EKlein and GFR think John Edwards is to blame for the Modo Hair Story Fiasco. I join with Scott Lemieux in placing the onus purely on Dowd and her peers in the media:
The error they're making, I think, it to assume that these charges have some sort of objective merit to someone, or that there's some way of avoiding having junior high narratives being developed about you. Consider what similar advice given to Al Gore would look like (and there are many people who blamed Gore for running a horrible, horrible campaign and not adapting to the media.) He wouldn't be able to wear "earth tone" suits, or casual jackets, or Armani suits, or work clothes...actually, I'm not sure what he could wear. He couldn't discuss past political achievements because the media would distort them and make them look arrogant. He can't pass on things a newspaper told him about his friend's novel because it might not turn out to be fully true. He can't pay a feminist consultant. And on and on and on. And if he had done all of these things, Dowd, Rich, Connolly, et al. still would have just made stuff up out of whole cloth, as they in fact did. And it's the same thing with Kerry. If he engages in his actual hobbies, he's an upper class twit. If he does anything else, he's a phony.
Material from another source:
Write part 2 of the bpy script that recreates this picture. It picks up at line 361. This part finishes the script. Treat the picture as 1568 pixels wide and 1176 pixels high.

One should note that there's a trap here designed to make it impossible, in practice, for anyone to advocate effectively on behalf of working class Americans. It's simply not possible, given the way the American political system works, for a person to be in a position to run for president without having achieved high socioeconomic status. A person will, in that position, be condemned by the press as a hypocrite if he acts like someone with money, and condemned by the press as a phony if he acts like someone without money (indeed, Edwards even got in trouble earlier for acting like a working class person who got rich and bought a tastelessly large house). Meanwhile, someone like George W. Bush who eschews the interests of working class Americans in favor culturalist posturing can get a free pass on sailing in Kennebunkport, and a free pass on phony working class affectations. No real person can uniformly avoid these "errors" -- it's the media dynamic that needs to change.
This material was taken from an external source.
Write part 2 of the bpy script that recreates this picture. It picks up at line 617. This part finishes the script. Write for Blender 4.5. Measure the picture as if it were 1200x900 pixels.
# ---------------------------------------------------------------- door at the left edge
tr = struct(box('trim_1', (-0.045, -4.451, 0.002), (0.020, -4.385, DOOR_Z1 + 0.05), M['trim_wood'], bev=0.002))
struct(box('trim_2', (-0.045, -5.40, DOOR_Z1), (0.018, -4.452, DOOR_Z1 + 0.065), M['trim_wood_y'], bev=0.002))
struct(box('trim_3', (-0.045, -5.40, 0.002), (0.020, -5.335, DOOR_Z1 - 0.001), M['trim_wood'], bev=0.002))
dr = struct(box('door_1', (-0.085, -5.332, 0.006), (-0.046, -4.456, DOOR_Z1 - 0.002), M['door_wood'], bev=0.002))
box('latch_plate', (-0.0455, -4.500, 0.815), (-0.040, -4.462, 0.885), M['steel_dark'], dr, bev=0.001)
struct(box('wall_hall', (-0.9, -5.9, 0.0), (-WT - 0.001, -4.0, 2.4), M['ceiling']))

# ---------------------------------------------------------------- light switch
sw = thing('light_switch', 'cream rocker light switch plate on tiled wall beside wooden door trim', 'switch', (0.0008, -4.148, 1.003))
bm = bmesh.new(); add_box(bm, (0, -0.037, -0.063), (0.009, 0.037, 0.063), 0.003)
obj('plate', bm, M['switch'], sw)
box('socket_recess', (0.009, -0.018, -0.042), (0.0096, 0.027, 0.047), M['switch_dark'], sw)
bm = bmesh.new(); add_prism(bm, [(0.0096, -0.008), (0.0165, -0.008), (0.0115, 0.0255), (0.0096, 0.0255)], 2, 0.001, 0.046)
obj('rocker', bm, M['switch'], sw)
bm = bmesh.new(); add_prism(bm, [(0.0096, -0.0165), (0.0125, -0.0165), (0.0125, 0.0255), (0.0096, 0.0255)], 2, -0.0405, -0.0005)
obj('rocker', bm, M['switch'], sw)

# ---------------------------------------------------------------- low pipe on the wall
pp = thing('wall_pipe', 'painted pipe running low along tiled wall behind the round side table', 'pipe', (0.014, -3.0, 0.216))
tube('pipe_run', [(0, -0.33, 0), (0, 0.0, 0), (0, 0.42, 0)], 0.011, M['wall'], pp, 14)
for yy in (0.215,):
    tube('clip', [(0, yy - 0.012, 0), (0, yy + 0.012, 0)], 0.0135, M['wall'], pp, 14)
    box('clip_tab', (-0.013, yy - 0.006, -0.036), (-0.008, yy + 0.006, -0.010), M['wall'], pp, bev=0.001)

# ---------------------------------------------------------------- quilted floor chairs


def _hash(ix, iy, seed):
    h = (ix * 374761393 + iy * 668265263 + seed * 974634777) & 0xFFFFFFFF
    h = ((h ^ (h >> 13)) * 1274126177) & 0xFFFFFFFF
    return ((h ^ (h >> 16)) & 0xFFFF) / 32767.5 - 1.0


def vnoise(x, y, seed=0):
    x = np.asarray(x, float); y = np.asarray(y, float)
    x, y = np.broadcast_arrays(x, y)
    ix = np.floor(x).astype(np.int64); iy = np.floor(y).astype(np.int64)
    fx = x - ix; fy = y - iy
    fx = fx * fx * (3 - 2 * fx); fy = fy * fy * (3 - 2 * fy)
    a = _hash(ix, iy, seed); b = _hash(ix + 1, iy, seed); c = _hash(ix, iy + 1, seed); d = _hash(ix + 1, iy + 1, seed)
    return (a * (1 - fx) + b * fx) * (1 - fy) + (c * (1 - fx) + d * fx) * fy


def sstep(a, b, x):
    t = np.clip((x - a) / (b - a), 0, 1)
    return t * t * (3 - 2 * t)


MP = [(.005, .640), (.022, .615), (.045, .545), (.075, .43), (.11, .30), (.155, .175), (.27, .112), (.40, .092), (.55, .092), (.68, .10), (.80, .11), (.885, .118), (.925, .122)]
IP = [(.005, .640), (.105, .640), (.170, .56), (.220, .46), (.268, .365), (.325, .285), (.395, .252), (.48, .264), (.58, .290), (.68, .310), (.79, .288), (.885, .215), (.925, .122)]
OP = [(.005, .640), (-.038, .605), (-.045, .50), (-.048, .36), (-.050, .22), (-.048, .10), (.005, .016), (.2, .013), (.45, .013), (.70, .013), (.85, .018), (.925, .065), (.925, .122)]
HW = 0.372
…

UPDATE: Also -- what Paul Waldman said. The fact that Maureen Dowd is literally recycling Republican National Committee talking points tells you 90 percent of what you need to know about this.
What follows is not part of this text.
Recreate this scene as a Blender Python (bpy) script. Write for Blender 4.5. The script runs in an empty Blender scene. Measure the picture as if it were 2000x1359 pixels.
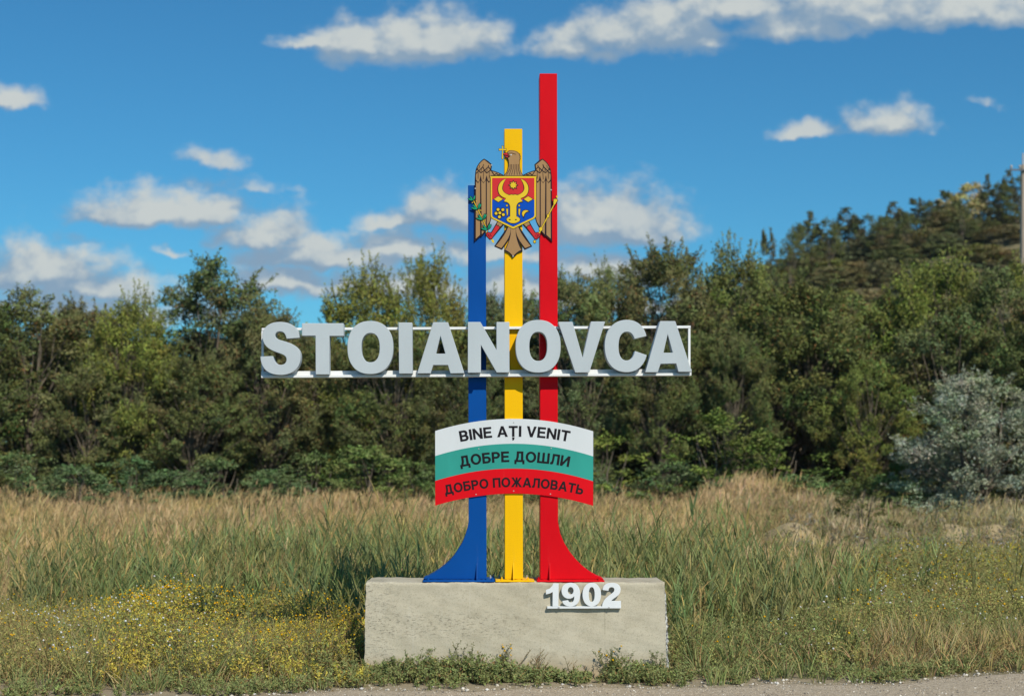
import bpy, math, random
import numpy as np
from mathutils import Vector, Matrix
from mathutils.geometry import delaunay_2d_cdt

R = random.Random(7)
NR = np.random.RandomState(11)
S = bpy.context.scene
COL = S.collection

# ------------------------------------------------------------------ camera
CAMX, CAMZ, DIST, FPX = -0.35, 2.24, 15.0, 3000.0
PX0, HOR = 930.0, 877.0
cd = bpy.data.cameras.new('camera')
cam = bpy.data.objects.new('camera', cd)
COL.objects.link(cam)
cam.location = (CAMX, -DIST, CAMZ)
cam.rotation_euler = (math.radians(90), 0, 0)
cd.sensor_width = 36
cd.lens = 36 * FPX / 2000
cd.shift_x = (1000 - PX0) / 2000
cd.shift_y = (HOR - 679.5) / 2000
cd.clip_start = 0.1
cd.clip_end = 3000
cd.dof.use_dof = True
cd.dof.focus_distance = 15.0
cd.dof.aperture_fstop = 1.6
S.camera = cam
S.view_settings.view_transform = 'Standard'
S.view_settings.look = 'None'
S.view_settings.gamma = 1
S.view_settings.exposure = -0.08
S.view_settings.use_curve_mapping = False

# ------------------------------------------------------------------ sun and sky
LDIR = Vector((0.5, -1.0, 1.1)).normalized()
sd = bpy.data.lights.new('sun', 'SUN')
sd.energy = 4.7
sd.angle = math.radians(0.53)
sd.color = (1.0, 0.94, 0.82)
sun = bpy.data.objects.new('sun', sd)
COL.objects.link(sun)
sun.location = (10, -20, 22)
sun.rotation_euler = LDIR.to_track_quat('Z', 'Y').to_euler()

W = bpy.data.worlds.new('World')
S.world = W
W.use_nodes = True
nt = W.node_tree
nt.nodes.clear()


class NB:
    """tiny node-expression helper"""
    def __init__(self, tree): self.t = tree
    def n(self, typ, **kw):
        x = self.t.nodes.new(typ)
        for k, v in kw.items(): setattr(x, k, v)
        return x
    def put(self, sock, v):
        if isinstance(v, bpy.types.NodeSocket): self.t.links.new(v, sock)
        elif v is not None: sock.default_value = v
    def m(self, op, a, b=None, c=None, clamp=False):
        x = self.n('ShaderNodeMath', operation=op, use_clamp=clamp)
        for s, v in zip(x.inputs, (a, b, c)): self.put(s, v)
        return x.outputs[0]
    def v(self, op, a, b=None, c=None):
        x = self.n('ShaderNodeVectorMath', operation=op)
        for s, v in zip(x.inputs, (a, b, c)): self.put(s, v)
        return x.outputs['Value'] if op in ('LENGTH', 'DOT_PRODUCT') else x.outputs[0]
    def scale(self, a, f):
        x = self.n('ShaderNodeVectorMath', operation='SCALE')
        self.put(x.inputs[0], a); self.put(x.inputs['Scale'], f)
        return x.outputs[0]
    def noise(self, vec, scale, detail=4, rough=0.5, color=False, dist=0.0):
        x = self.n('ShaderNodeTexNoise')
        self.put(x.inputs['Vector'], vec)
        x.inputs['Scale'].default_value = scale
        x.inputs['Detail'].default_value = detail
        x.inputs['Roughness'].default_value = rough
        x.inputs['Distortion'].default_value = dist
        return x.outputs['Color' if color else 'Fac']
    def mix(self, f, a, b, blend='MIX'):
        x = self.n('ShaderNodeMix', data_type='RGBA', blend_type=blend)
        self.put(x.inputs[0], f); self.put(x.inputs[6], a); self.put(x.inputs[7], b)
        return x.outputs[2]
    def ss(self, x_, lo, hi, tlo=0.0, thi=1.0):
        x = self.n('ShaderNodeMapRange', interpolation_type='SMOOTHSTEP')
        for s, v in zip(x.inputs, (x_, lo, hi, tlo, thi)): self.put(s, v)
        return x.outputs[0]
    def ramp(self, f, stops):
        x = self.n('ShaderNodeValToRGB')
        self.put(x.inputs[0], f)
        e = x.color_ramp.elements
        while len(e) < len(stops): e.new(0.5)
        for el, (p, c) in zip(e, stops):
            el.position = p; el.color = (*c, 1) if len(c) == 3 else c
        return x.outputs[0]


def C4(*c): return (*c, 1.0)


nb = NB(nt)
sky = nb.n('ShaderNodeTexSky', sky_type='NISHITA')
sky.sun_disc = False
sky.sun_elevation = math.asin(LDIR.z)
sky.sun_rotation = math.atan2(LDIR.x, LDIR.y)
sky.altitude = 100
sky.air_density = 1.0
sky.dust_density = 0.0
sky.ozone_density = 3.0
SKY_STR = 0.08
skyc = nb.mix(1.0, sky.outputs[0], C4(0.34, 0.97, 1.24), 'MULTIPLY')
tc = nb.n('ShaderNodeTexCoord')
d = tc.outputs['Generated']
sep = nb.n('ShaderNodeSeparateXYZ'); nt.links.new(d, sep.inputs[0])
ys = nb.m('MAXIMUM', sep.outputs[1], 0.02)
cmb = nb.n('ShaderNodeCombineXYZ')
nb.put(cmb.inputs[0], nb.m('DIVIDE', sep.outputs[0], ys))
nb.put(cmb.inputs[1], nb.m('DIVIDE', sep.outputs[2], ys))
p0 = cmb.outputs[0]
# cumulus clouds: centre, half width, half height (1/3000 of the distance), thickness of cover
CLOUDS = [(780, 88, 150, 62, 1), (862, 86, 118, 62, 1), (610, 84, 80, 20, .75), (700, 80, 95, 46, 1), (1120, 88, 95, 44, 1), (1295, 58, 125, 66, 1),
          (1210, 60, 90, 50, 1), (1690, 14, 300, 70, .9), (1570, 48, 150, 56, .85), (1900, 25, 300, 52, 1), (1450, 10, 160, 50, 1), (1745, 240, 78, 44, .95),
          (1585, 255, 110, 24, .8), (22, 186, 95, 34, .68), (405, 314, 90, 34, .60), (485, 362, 110, 34, .48),
          (330, 410, 200, 44, 1), (260, 420, 130, 34, .9), (525, 456, 95, 44, 1), (610, 476, 110, 28, .9), (650, 503, 200, 38, .96), (770, 484, 85, 40, 1),
          (885, 422, 100, 54, 1.1), (770, 434, 75, 30, .8), (1180, 434, 130, 68, 1.15), (1245, 452, 100, 40, 1.05), (80, 532, 120, 58, 1.15), (170, 565, 230, 44, .92),
          (570, 556, 120, 40, 1.05), (740, 560, 260, 46, .92), (1180, 528, 130, 38, 1), (1000, 500, 200, 34, .8), (990, 560, 160, 44, .9), (1915, 206, 60, 20, .30),
          (330, 485, 60, 12, .55), (150, 610, 330, 44, .92), (1080, 590, 260, 22, .8), (1330, 600, 200, 22, .8)]
warp = nb.v('SUBTRACT', nb.noise(p0, 16.0, 5, 0.55, True), (0.5, 0.5, 0.5))
warp = nb.v('MULTIPLY', warp, (0.046, 0.020, 0.0))
w2 = nb.v('MULTIPLY', nb.v('SUBTRACT', nb.noise(p0, 48.0, 4, 0.6, True), (0.5, 0.5, 0.5)), (0.016, 0.014, 0.0))
warp = nb.v('ADD', warp, w2)
pw = nb.v('ADD', p0, warp)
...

As I said on the LGM website, the only way the dynamic changes is for the Dems to start getting aggressive, with both the GOP and the press. You're right about the class issue, but another pernicious meme working here is that Dems are all girly-men (except for HRC, who's a castrating bitch). This underlies the damaging perception that only the GOP can be trusted with security. The Dems have simply got to stop being passive (which LGM unfortunately advocated: "ignore them"), and make the GOP and the media afraid of them (the way the media and the Dems are already afraid of the GOP). I thought Kerry should have aggressively challenged Bush' draft-dodging in response to the Swift Boat smears, and Edwards should point out the idiocy of talking about haircuts when people are dying in Iraq. The only prominent Dem who seems to get it is Pelosi: her responses to Bush' attacks have been dismissive to the point of contempt. That's perfect, and I'm sure that's part of her rising popularity, despite the VRWC against her.